START

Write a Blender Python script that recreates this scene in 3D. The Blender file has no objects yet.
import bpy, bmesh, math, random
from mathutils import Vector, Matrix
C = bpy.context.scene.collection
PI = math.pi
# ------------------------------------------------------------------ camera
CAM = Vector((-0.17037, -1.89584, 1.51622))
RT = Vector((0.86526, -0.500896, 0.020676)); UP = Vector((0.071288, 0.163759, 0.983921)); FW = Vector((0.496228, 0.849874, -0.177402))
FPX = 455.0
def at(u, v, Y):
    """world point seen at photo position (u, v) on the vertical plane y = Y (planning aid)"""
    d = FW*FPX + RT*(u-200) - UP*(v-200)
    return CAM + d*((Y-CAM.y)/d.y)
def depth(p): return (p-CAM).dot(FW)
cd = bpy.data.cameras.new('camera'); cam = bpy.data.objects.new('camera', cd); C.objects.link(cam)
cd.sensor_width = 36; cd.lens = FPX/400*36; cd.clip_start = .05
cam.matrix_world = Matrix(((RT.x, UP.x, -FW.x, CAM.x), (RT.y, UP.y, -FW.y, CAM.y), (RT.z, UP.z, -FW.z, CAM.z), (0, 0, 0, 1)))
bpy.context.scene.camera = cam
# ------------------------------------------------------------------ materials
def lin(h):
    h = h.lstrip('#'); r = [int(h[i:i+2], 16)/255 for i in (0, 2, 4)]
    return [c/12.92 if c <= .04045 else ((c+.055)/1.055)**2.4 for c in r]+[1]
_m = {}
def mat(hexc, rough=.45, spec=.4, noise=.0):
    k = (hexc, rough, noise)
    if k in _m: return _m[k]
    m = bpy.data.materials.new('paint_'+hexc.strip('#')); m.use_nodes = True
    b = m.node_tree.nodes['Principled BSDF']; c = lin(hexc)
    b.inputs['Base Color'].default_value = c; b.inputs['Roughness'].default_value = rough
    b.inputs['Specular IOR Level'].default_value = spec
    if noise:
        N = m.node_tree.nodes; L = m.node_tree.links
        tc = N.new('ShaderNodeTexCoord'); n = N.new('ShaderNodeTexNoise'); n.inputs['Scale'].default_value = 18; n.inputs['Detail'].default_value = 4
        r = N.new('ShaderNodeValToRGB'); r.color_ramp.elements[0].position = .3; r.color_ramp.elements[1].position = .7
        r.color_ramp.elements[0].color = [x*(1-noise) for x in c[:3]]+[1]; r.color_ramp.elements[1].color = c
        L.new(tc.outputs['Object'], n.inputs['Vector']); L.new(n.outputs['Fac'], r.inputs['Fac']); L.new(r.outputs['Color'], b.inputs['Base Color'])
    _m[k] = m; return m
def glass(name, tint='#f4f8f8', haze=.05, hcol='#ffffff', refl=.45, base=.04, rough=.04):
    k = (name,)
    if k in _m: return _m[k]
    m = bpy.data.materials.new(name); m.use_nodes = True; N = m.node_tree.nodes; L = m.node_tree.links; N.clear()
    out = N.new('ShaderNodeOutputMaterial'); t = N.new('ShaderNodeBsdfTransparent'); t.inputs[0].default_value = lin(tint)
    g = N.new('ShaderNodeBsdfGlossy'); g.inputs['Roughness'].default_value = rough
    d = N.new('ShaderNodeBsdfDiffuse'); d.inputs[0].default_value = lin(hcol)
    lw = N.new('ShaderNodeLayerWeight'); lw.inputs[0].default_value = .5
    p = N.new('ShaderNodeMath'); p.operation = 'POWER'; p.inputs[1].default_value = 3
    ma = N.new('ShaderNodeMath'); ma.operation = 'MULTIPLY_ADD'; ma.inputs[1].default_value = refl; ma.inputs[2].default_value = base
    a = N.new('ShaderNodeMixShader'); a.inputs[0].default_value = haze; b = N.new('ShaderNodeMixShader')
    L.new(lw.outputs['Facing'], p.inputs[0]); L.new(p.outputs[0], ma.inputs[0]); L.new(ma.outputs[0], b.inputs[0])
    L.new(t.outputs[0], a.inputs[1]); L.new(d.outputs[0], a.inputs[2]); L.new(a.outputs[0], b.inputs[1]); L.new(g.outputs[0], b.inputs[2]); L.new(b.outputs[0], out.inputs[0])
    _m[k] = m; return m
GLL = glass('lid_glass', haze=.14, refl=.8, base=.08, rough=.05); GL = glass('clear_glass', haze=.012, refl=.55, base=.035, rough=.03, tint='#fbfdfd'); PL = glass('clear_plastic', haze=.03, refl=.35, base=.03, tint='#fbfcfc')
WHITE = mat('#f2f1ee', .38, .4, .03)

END

TASK: Find the lines above that contain the word "objects" and collect them.

EXERCISE OUTPUT:
Write a Blender Python script that recreates this scene in 3D. The Blender file has no objects yet.
cd = bpy.data.cameras.new('camera'); cam = bpy.data.objects.new('camera', cd); C.objects.link(cam)